Met ingang van 1 juni 2025 volgt André Kalden interim-voorzitter Jos Nusse op als voorzitter van de Boeddhistische Zendende Instantie (BZI). Hij neemt daarbij diens portefeuille Defensie over. Als voorzitter zal Kalden in samenspraak met de overige portefeuillehouders in het bestuur de BZI vertegenwoordigen naar de diverse externe relaties waarmee de stichting contact heeft.
Daarmee bestaat het BZI- bestuur uit de volgende personen:
André Kalden, voorzitter
Portefeuille Defensie
Diana Vernooij, secretaris
Babeth VanLoo, bestuurslid
Portefeuille Vrije Universiteit
Jos Nusse, bestuurslid
Portefeuille Justitie en Veiligheid
Daan Meerburg, bestuurslid
Portefeuille Boeddhistisch Vormingsonderwijs (BVO)

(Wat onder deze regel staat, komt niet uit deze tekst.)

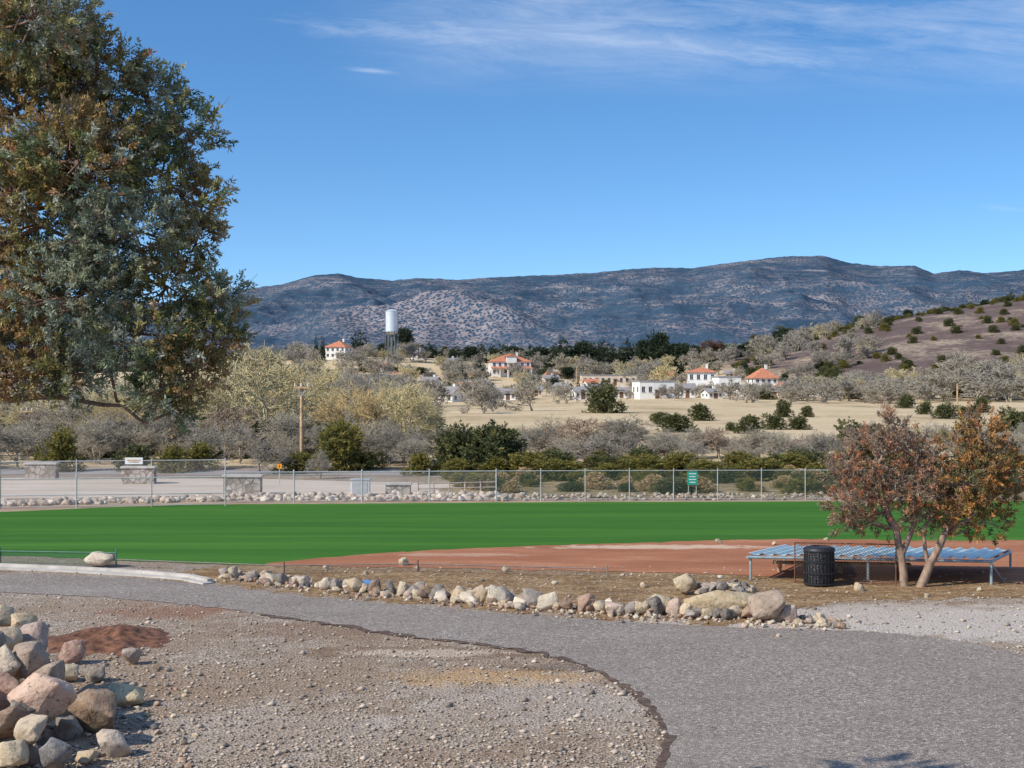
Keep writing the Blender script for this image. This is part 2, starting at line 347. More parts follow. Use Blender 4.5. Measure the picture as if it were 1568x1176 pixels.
for a in [(62,1065,17.6,.42,.28,(.66,.46,.35)),(140,1088,17.4,.36,.34,(.33,.23,.16)),(185,1064,18.3,.33,.18,(.68,.55,.34)),(170,1140,16.8,.2,.19,(.60,.50,.41)),(85,1152,16.6,.22,.18,(.22,.22,.22)),
 (45,1010,18.6,.33,.28,Pk),(0,985,19,.3,.28,(.70,.53,.35)),(110,995,20,.25,.22,(.42,.26,.20)),(50,990,19.4,.32,.3,(.50,.37,.31)),(5,1060,18,.32,.28,(.50,.30,.22)),(35,952,20.6,.25,.16,(.58,.44,.28)),(105,1028,18.9,.24,.17,(.72,.6,.41)),(145,1032,19.3,.2,.13,(.22,.19,.16)),
 (10,1110,17.2,.27,.24,Rb),(50,1120,17,.24,.2,(.67,.54,.39)),(100,1115,17,.2,.18,(.28,.25,.22)),(20,1150,16.7,.24,.2,Tn),(-40,1000,18.6,.4,.4,Gy),(-40,1080,17.6,.4,.4,Bk),(-60,1150,16.8,.4,.3,W),(130,1160,16.6,.16,.12,A),(198,1000,20.6,.19,.18,(.46,.36,.29)),(0,945,20.5,.22,.18,Tn),(75,1035,18.4,.25,.2,(.40,.31,.24)),(5,1020,18.4,.27,.22,(.66,.54,.40)),(30,1085,17.4,.2,.16,Dk)]: rp(*a)
for i in range(170):
    x=random.uniform(-9.5,-5.0); y=random.uniform(16.4,21); edge=-5.1-(y-16.2)*.42
    if x>edge: continue
    hm=min(.80,(edge-x)*.42); z=random.uniform(.0,max(.04,hm)); r=random.uniform(.07,.19)
    it.append((x,y,z,(r*1.2,r,r*.85),random.choice(RC)))
for i in range(130):
    px=random.uniform(60,300); x,y=gp(px,random.uniform(1000,1176)); r=random.uniform(.015,.06); it.append((x,y,r*.4,(r*1.2,r,r*.8),random.choice(RC)))
rocks('rock_pile',it,2)
def mound(name,cx,cy,rx,ry,h,m,amp=.25):
    n=60;v=[];
    for j in range(n):
        for i in range(n):
            a=(i/(n-1)-.5)*2;b_=(j/(n-1)-.5)*2; r=math.hypot(a,b_); k=max(0,1-r*r*(1+.5*mn.noise(Vector((a*3,b_*3,cx)))))
            zc=h*k*k*(1+amp*3*mn.noise(Vector((a*2.5+cx,b_*2.5,1))))+.05*k*mn.noise(Vector((a*9,b_*9,cx)))+.02*k*mn.noise(Vector((a*24,b_*24,cx)))
            v.append((cx+a*rx,cy+b_*ry,zc-.012))
    me=np_mesh(name,np.array(v),gridfaces(n,n),4,[m]); me.polygons.foreach_set('use_smooth',[True]*len(me.polygons)); link(bpy.data.objects.new(name,me))
x,y=at(-60,19); mound('soil_bank',x-.6,y-.2,2.0,2.6,.75,verge)
x,y=gp(160,985); mound('red_dirt_heap',x,y+.3,1.25,1.7,.17,simple('red_dirt',(.17,.08,.046),ns=7,var=.7))
def inpoly(x,y,poly):
    c=False;j=len(poly)-1
    for i in range(len(poly)):
        xi,yi=poly[i];xj,yj=poly[j]
        if (yi>y)!=(yj>y) and x<(xj-xi)*(y-yi)/(yj-yi)+xi: c=not c
        j=i
    return c
RW=[gp(*p) for p in ROAD]
octv=np.array([(1,0,0),(0,1,0),(-1,0,0),(0,-1,0),(0,0,1),(0,0,-1.)]); octf=np.array([(0,1,4),(1,2,4),(2,3,4),(3,0,4),(1,0,5),(2,1,5),(3,2,5),(0,3,5)])
VV=[];FF=[];CC=[];o=0;k=0
while k<16000:
    px=random.uniform(-60,1640); py=588+ (1-random.random()**1.3)*600+5
    if py<868 or py>1190: continue
    x,y=gp(px,py); onr=inpoly(x,y,RW)
    if onr and random.random()>.04: continue
    r=random.choice([.006,.008,.010,.012,.014,.026])*random.uniform(.8,1.4)*(.6 if onr else 1)
    if not onr and random.random()<.012: r=random.uniform(.035,.07)
    a=random.uniform(0,6.3); m=np.array([[math.cos(a),-math.sin(a)],[math.sin(a),math.cos(a)]])
    v=octv*(1+rng.uniform(-.3,.3,(6,1)))*np.array([r*1.3,r,r*.6]); v[:,:2]=v[:,:2]@m; v+=(x,y,.006+r*.2)
    VV.append(v);FF.append(octf+o);o+=6; g_=random.uniform(.2,.62); CC.append(np.tile((g_,g_*.84,g_*.68),(6,1))); k+=1
t=MT('pebble'); t.col(t.attr('Col')); peb=t.m
link(bpy.data.objects.new('loose_gravel',np_mesh('loose_gravel',np.vstack(VV),np.vstack(FF),3,[peb],np.vstack(CC))))
it=[]
for i in range(900):
    px=random.uniform(-100,1300); base=np.interp(px,[0,345,1300],[776,768,766]); x,y=gp(px,base-random.uniform(0,9)*(1 if px>345 else .6)); r=random.uniform(.06,.19)*(1 if px<800 else .6)
    it.append((x,y,r*.4,(r*1.3,r,r*.9),random.choice([(.66,.54,.43),(.55,.43,.35),(.45,.38,.32),(.7,.62,.52)])))
rocks('rubble_strip',it,0)
# ---------------- fences
steel=simple('galvanized_steel',(.46,.47,.46),.5,.4,.2,ns=4,var=.15); brown=simple('rusty_steel',(.19,.09,.055),.8,.2,ns=8,var=.4)
def linkmat(name,c,f,sc=28):
    t=MT(name,.6,.3); t.col(c); v=t.sep(t.pos)
    a=t.math('ADD',v[0],v[2]);b=t.math('SUBTRACT',v[0],v[2])
    w=lambda q:t.math('LESS_THAN',t.math('FRACT',t.math('MULTIPLY',q,sc)),f)
    m=t.math('MAXIMUM',w(a),w(b)); t.put(t.b.inputs['Alpha'],m); return t.m
def fence(name,pts,h,step,frame,mesh,r=.03,mid=False):
    e=empty(name); b=MB();q=MB()
    for (x0,y0),(x1,y1) in zip(pts[:-1],pts[1:]):
        L=math.hypot(x1-x0,y1-y0); n=max(1,round(L/step))
        for i in range(n+1):
            s=i/n; x=x0+(x1-x0)*s;y=y0+(y1-y0)*s; b.tube((x,y,-.1),(x,y,h+.05),r*1.2,n=8)
            b.lathe((x,y,h+.05),[(r*1.4,0),(r*1.2,.03),(0.001,.05)],8)
        b.tube((x0,y0,h),(x1,y1,h),r*.9,n=8)
        if mid: b.tube((x0,y0,h*.45),(x1,y1,h*.45),r*.8,n=8)
        b.tube((x0,y0,.08),(x1,y1,.08),r*.4,n=6)
        q.add([(x0,y0+.01,.05),(x1,y1+.01,.05),(x1,y1+.01,h),(x0,y0+.01,h)],[(0,1,2,3)])
    b.build('posts_and_rails',frame,e); q.build('chain_link',mesh,e); return e
lg=linkmat('link_grey',(.5,.48,.45),.07); lgn=linkmat('link_green',(.10,.14,.11),.13); lteal=linkmat('link_teal',(.05,.13,.08),.2)
fence('outfield_fence',[gp(345,771),gp(760,768)],1.17,2.6,steel,lg,.022)
fence('outfield_fence',[gp(760,768),gp(1300,766),gp(1800,767)],1.17,1.7,steel,lgn,.017)
fence('outfield_fence',[gp(-500,790),gp(0,780),gp(345,775)],1.08,2.6,steel,lg,.022,True)
fence('roadside_fence',[gp(-500,742),gp(0,737),gp(345,733)],.9,3,steel,lg,.022)
fence('low_field_fence',[gp(-350,862),gp(0,866),gp(178,869)],.36,3.0,simple('teal_paint',(.07,.18,.13),.5,.4),lteal,.016)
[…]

De BZI speelt een centrale rol bij het verlenen van ‘zending’ (een term door de overheid gebruikt voor erkende genootschappen) aan Geestelijk Verzorgers en Vormingsleerkrachten die leven, werken en handelen vanuit een Boeddhistische traditie. Boeddhistisch Geestelijk Verzorgers zijn op moment werkzaam bij de ministeries van Defensie en Justitie en Veiligheid en Boeddhistische Vormingsleerkrachten zijn werkzaam in het basisonderwijs.
Al ruim 15 jaar zijn er Boeddhistische Geestelijk Verzorgers actief binnen de overheid. Eerst alleen binnen gevangenissen, de laatste 5 jaar ook bij Defensie en vormingsleerkrachten in het onderwijs. Ook andere werkvelden binnen de overheid, zoals de Zorg, kennen Geestelijk Verzorgers en de BZI wil ook daar actief zijn.
Info over de BZI: https://boeddhisme.nl/groepering/boeddhistische-zendende-instantie/ en over wat de BZI doet: https://bodhitv.nl/wat-doet-de-boeddhistische-zendende-instantie/
Email: bzi@boeddhisme.nl
André Kalden is in Boeddhistisch Nederland geen onbekende. Hij vervulde eerder onder meer functies als voorzitter van de Boeddhistische Unie Nederland (BUN) en voorzitter van stichting Vrienden van het Boeddhisme (VvB). Van die laatste rol nam hij met oog op andere verantwoordelijkheden begin dit jaar afscheid. In het licht daarvan heeft Kalden toegezegd het BZI voorzitterschap tot 1 januari 2027 te vervullen om vervolgens te bepalen of andere verantwoordelijkheden, waaronder de mantelzorg voor zijn moeder, verlenging toestaan.